To see more of the basin's swamp lands, we visited Lake Martin State Park. Boardwalks wove through the cypress trees and Nature Conservancy paths lined the lake. We walked them all, accompanied by two Great White Herons and a few local fishermen. The tranquility of this place took hold of us.

With time passing all too quickly we did a quick detour through St. Martinville to visit the Longfellow-Evangeline State Historic Site. Here we were given a tour of a two-story, restored Creole home by Mary, whose grey hair and piercing eyes said this was her country. The house was built of cypress heart wood, which takes 200 years to mature and is no longer available due to over-harvesting.
An adjoining section of the park had Cajun houses that were much smaller with only two or three rooms. These French speaking cultures, one born in Louisiana--Creole--and one from another French colony in North America--Cajun--did not get along. The Creoles considered themselves to be high class and regarded the new immigrants from Nova Scotia as backward and poor. Ironically, today the term 'Creole' has a poor connotation and it's the Cajun culture that has survived although just barely.
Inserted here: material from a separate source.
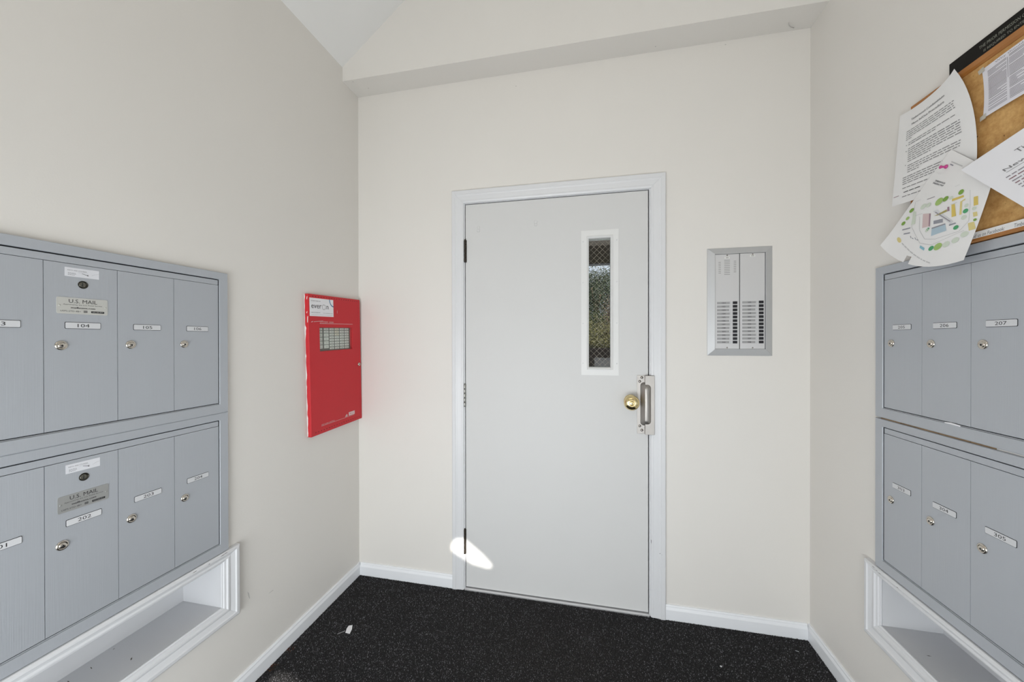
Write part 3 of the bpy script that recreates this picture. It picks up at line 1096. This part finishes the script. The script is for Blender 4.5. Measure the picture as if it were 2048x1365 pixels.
# the move-in notice, upper left
p1 = Paper((0.5126, 1.9846, 0.021), (0.7030, 1.9935, 0.026), (0.7385, 1.6950, 0.022), (0.4895, 1.7190, 0.026), bulge=0.004, top=-0.011, right=(0.020, 0.0),
           extra=lambda s, t: 0.010 * (s ** 6) * ((1 - t) ** 6))
n1 = paper_thing('notice_paper', 'white typed move-in procedure notice at the left edge of the cork board', p1, PAPER, 'papers on the cork board')
b = MB()
g = random.Random(21)
for q in (0, 0.0018):
    p1.text(b, 'Timberwood Condominium', 0.50 + q, 0.120, 0.52, 0.024, BODY, shear=-0.15)
    p1.text(b, 'Move In/Out Procedure', 0.50 + q, 0.178, 0.49, 0.024, BODY, shear=-0.15)
n1.part('title_lettering', b)
b = MB()
t = 0.235
for (n, s0, ls, dark) in ((4, 0.17, 0.86, BODY), (1, 0.17, 0.30, BODY), (0, 0, 0, 0), (1, 0.22, 0.87, BODY), (1, 0.22, 0.62, BODY), (0, 0, 0, 0), (2, 0.22, 0.90, INKG), (4, 0.22, 0.90, BODY), (1, 0.22, 0.55, BODY), (0, 0, 0, 0), (3, 0.22, 0.88, BODY), (1, 0.22, 0.4, BODY), (0, 0, 0, 0), (4, 0.15, 0.82, BODY), (0, 0, 0, 0), (1, 0.15, 0.5, BODY), (0, 0, 0, 0), (1, 0.17, 0.42, INK), (0, 0, 0, 0), (1, 0.15, 0.46, BODY)):
    if n == 0:
        t += 0.022
    for k in range(n):
        p1.words(b, s0, ls - g.uniform(0, 0.03), t, 0.0075, g, dark)
        t += 0.0225
for tb in (0.385, 0.450, 0.600):
    p1.oval(b, 0.185, tb, 0.007, 0.005, INKG)
p1.line(b, [(0.02, 0.905), (0.10, 0.903)], 0.003, INKR)
n1.part('small_print', b, kind='stuff')

# newsletter, upper right
p3 = Paper((0.7455, 1.9570, 0.015), (1.03, 1.970, 0.015), (1.03, 1.850, 0.015), (0.7495, 1.8385, 0.016), bulge=0.003, left=0.004, extra=lambda s, t: 0.001 * math.sin(9 * s))
n3 = paper_thing('newsletter_paper', 'lilac two column newsletter sheet taped below the black sign', p3, PAPERL, 'papers on the cork board')
b = MB()
p3.text(b, 'Why should I reside in', 0.30, 0.055, 0.38, 0.050, BODYL, shear=-0.1)
n3.part('title_lettering', b)
b = MB()
for (c0, c1) in ((0.045, 0.195), (0.215, 0.38), (0.40, 0.56)):
    t = 0.12 if c0 < 0.2 else 0.10
    k = 0
    while t < 0.94:
        s1 = c1 if g.random() > 0.18 else c0 + (c1 - c0) * g.uniform(0.3, 0.8)
        p3.quad(b, [(c0, t - 0.006), (s1, t - 0.006), (s1, t + 0.005), (c0, t + 0.005)], BODYL if k % 7 else BODY)
        t += 0.026 if g.random() > 0.12 else 0.045
        k += 1
p3.line(b, [(0.203, 0.12), (0.207, 0.52)], 0.0018, BODYL)
n3.part('small_print', b, kind='stuff')
for (s, t, r) in ((0.0, 0.01, 0), (0.005, 0.98, 0.3)):
    b = MB()
    p3.quad(b, [(s - 0.028, t - 0.03), (s + 0.022, t - 0.05), (s + 0.026, t + 0.05), (s - 0.024, t + 0.06)], TAPE, off=0.0012)
    n3.part('tape', b)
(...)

For our last Cajun town, we traveled north along Interstate 49 to Opelousas, the third oldest town in Louisiana. We used the free guide to see the historic attractions and ate at the Palace Cafe. Built in 1927, it is the oldest diner in town. I ordered a crayfish combo dinner and was thrilled to try crayfish etouffee, crayfish bisque (a bit spicy for my taste) and tender fried crayfish. My strict vegetarian friend had his standard grilled cheese sandwich with fries. Then we had a pleasant surprise. 'Listen' he whispered and I strained to hear the conversation behind me. The cook was speaking to the waitress in Cajun French, very clipped and rapid. We listened spellbound as long as he spoke. It was the best finale we could have ordered for this trip into Cajun Louisiana.